## [Records to use]
------------------------
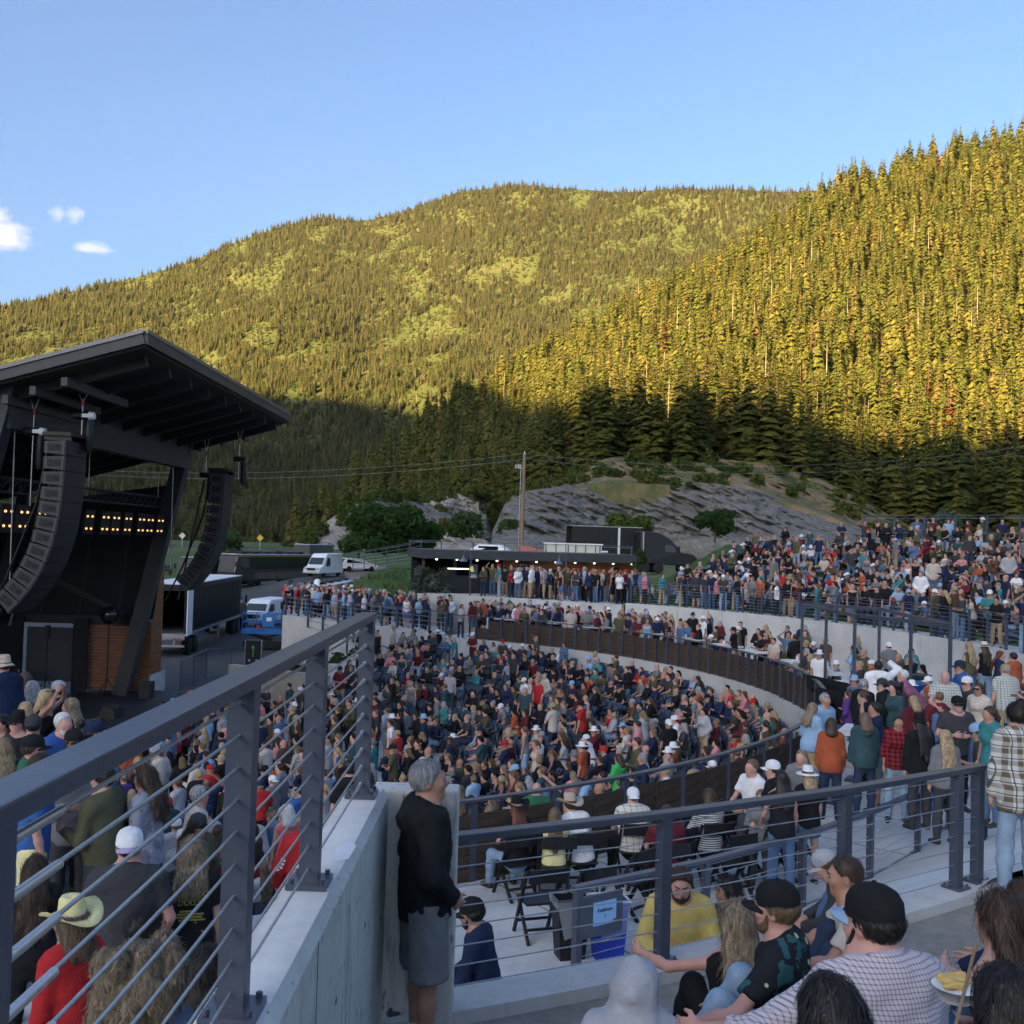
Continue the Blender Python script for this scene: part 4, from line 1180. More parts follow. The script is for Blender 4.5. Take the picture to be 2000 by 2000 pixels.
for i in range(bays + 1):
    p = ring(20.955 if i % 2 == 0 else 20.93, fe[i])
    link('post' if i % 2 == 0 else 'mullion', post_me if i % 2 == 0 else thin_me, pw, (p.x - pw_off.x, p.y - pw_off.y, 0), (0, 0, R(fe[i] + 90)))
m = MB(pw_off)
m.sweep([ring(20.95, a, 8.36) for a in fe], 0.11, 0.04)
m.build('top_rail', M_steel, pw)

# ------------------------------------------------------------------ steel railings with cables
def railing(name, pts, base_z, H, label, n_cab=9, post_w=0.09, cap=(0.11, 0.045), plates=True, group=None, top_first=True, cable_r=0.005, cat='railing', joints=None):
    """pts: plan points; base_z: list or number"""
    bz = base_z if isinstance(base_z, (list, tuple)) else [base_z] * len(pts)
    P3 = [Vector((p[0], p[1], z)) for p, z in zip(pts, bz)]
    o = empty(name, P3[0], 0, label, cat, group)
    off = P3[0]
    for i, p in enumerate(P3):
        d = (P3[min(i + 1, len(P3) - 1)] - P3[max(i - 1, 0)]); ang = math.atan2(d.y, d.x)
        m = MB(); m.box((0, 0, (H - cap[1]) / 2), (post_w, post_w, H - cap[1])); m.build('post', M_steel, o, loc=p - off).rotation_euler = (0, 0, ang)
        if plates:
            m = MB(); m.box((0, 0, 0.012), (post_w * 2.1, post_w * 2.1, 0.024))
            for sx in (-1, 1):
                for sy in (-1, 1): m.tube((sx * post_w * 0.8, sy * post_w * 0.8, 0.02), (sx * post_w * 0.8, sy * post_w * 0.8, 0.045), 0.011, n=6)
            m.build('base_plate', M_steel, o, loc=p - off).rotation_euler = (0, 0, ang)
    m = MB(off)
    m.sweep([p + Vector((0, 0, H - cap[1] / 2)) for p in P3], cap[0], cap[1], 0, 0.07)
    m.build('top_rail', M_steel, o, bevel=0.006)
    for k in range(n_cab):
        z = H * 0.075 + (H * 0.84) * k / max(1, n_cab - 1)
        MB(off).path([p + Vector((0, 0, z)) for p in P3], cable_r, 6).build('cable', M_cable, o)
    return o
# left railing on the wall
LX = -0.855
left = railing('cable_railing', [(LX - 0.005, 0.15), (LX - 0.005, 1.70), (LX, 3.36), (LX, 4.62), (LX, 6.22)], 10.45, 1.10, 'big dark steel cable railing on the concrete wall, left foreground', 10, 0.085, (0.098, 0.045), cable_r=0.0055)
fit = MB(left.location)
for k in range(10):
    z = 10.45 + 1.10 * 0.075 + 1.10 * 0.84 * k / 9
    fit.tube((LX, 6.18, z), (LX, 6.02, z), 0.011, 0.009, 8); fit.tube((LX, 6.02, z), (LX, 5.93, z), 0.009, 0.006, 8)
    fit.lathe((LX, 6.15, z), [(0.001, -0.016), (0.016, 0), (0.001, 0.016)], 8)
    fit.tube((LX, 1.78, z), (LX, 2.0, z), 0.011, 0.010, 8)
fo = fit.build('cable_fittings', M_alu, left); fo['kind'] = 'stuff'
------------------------
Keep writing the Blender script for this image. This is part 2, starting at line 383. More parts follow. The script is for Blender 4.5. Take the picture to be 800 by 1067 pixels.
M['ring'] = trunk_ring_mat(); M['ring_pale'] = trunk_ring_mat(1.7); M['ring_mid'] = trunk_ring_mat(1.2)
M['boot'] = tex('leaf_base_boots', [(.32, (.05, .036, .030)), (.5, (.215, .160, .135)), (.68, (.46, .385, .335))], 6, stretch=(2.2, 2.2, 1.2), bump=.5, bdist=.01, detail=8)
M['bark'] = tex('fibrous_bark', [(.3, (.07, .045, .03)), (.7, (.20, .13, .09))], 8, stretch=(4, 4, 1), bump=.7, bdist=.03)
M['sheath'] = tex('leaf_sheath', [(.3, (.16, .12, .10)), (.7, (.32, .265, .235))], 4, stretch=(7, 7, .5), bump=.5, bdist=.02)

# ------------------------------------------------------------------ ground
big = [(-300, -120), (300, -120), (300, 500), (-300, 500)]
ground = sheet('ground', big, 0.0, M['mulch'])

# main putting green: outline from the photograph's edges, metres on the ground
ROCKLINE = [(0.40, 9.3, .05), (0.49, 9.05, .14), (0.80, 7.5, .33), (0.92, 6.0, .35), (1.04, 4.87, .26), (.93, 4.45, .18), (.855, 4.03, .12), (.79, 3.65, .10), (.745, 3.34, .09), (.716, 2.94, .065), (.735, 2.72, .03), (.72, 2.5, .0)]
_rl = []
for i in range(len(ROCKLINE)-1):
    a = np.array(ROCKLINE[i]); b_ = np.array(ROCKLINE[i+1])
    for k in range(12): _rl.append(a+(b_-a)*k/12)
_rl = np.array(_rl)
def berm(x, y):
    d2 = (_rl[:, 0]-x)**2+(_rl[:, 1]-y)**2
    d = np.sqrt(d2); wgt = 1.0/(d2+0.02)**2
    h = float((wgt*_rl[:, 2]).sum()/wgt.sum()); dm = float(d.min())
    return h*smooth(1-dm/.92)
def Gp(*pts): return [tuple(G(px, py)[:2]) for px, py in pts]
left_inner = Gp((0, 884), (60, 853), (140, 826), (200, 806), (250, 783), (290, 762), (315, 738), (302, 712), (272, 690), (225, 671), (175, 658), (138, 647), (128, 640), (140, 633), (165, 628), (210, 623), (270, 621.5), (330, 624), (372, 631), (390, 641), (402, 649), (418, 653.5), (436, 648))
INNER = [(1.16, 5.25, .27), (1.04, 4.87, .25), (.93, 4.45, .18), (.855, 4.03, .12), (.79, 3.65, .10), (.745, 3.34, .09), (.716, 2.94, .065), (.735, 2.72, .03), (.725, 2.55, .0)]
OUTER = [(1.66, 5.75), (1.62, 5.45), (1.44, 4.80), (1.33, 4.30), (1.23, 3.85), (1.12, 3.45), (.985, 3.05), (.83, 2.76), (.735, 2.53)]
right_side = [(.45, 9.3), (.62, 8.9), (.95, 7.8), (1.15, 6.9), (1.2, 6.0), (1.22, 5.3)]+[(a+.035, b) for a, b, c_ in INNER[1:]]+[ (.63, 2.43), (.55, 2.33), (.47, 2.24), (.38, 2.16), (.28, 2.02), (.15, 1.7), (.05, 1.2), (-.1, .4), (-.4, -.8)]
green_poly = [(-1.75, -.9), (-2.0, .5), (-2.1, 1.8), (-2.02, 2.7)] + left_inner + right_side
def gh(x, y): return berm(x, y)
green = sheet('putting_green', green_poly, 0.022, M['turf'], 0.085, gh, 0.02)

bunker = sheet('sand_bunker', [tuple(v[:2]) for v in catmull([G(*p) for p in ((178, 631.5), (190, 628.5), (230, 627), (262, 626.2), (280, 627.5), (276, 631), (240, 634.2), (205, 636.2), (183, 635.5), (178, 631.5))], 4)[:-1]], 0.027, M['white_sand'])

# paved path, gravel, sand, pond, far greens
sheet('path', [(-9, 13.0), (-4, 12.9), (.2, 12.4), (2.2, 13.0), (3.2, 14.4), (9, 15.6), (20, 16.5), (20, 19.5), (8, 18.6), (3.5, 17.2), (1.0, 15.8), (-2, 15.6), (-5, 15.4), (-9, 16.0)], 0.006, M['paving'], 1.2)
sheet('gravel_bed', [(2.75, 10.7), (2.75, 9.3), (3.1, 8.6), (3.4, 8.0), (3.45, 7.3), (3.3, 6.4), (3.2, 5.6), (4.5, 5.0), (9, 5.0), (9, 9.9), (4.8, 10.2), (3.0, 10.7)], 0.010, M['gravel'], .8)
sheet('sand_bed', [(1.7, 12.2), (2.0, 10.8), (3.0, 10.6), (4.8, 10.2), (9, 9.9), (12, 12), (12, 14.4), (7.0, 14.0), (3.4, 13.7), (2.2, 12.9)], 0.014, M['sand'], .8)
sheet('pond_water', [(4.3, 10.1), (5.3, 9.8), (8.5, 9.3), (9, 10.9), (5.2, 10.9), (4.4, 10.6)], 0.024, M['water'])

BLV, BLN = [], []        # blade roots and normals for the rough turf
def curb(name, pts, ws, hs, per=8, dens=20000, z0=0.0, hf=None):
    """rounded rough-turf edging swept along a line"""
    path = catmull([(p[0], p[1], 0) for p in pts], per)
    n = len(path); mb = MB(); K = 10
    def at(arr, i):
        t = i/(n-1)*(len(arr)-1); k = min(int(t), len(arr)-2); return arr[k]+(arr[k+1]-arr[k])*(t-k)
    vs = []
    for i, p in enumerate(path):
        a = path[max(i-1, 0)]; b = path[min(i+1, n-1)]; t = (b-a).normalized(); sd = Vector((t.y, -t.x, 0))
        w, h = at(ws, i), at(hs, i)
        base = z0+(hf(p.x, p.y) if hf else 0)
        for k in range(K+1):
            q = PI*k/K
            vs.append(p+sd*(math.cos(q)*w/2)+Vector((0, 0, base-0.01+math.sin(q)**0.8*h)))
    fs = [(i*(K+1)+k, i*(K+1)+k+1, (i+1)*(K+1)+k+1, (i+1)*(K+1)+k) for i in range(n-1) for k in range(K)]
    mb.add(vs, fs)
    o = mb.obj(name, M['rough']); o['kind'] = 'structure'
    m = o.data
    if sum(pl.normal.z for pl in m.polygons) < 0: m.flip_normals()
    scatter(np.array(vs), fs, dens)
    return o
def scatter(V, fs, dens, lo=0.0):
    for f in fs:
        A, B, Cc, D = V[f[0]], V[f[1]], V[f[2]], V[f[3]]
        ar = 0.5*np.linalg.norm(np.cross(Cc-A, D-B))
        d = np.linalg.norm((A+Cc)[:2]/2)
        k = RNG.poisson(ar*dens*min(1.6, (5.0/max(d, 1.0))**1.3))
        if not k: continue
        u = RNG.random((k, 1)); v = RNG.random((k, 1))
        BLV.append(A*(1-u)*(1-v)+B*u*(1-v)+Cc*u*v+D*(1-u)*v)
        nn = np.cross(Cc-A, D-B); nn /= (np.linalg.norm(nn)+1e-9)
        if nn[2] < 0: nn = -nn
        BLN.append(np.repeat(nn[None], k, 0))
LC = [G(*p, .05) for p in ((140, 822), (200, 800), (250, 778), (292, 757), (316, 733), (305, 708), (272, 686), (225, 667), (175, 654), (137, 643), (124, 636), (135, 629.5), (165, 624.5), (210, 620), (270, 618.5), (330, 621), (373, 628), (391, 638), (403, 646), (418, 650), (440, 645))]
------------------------
## [Exercise description]
Return the exact lines from the line with "Continue the Blender" to the line with "m.build('top_rail', M_steel, pw)", inclusive of both, with nothing added.

## [Task result]
Continue the Blender Python script for this scene: part 4, from line 1180. More parts follow. The script is for Blender 4.5. Take the picture to be 2000 by 2000 pixels.
for i in range(bays + 1):
    p = ring(20.955 if i % 2 == 0 else 20.93, fe[i])
    link('post' if i % 2 == 0 else 'mullion', post_me if i % 2 == 0 else thin_me, pw, (p.x - pw_off.x, p.y - pw_off.y, 0), (0, 0, R(fe[i] + 90)))
m = MB(pw_off)
m.sweep([ring(20.95, a, 8.36) for a in fe], 0.11, 0.04)
m.build('top_rail', M_steel, pw)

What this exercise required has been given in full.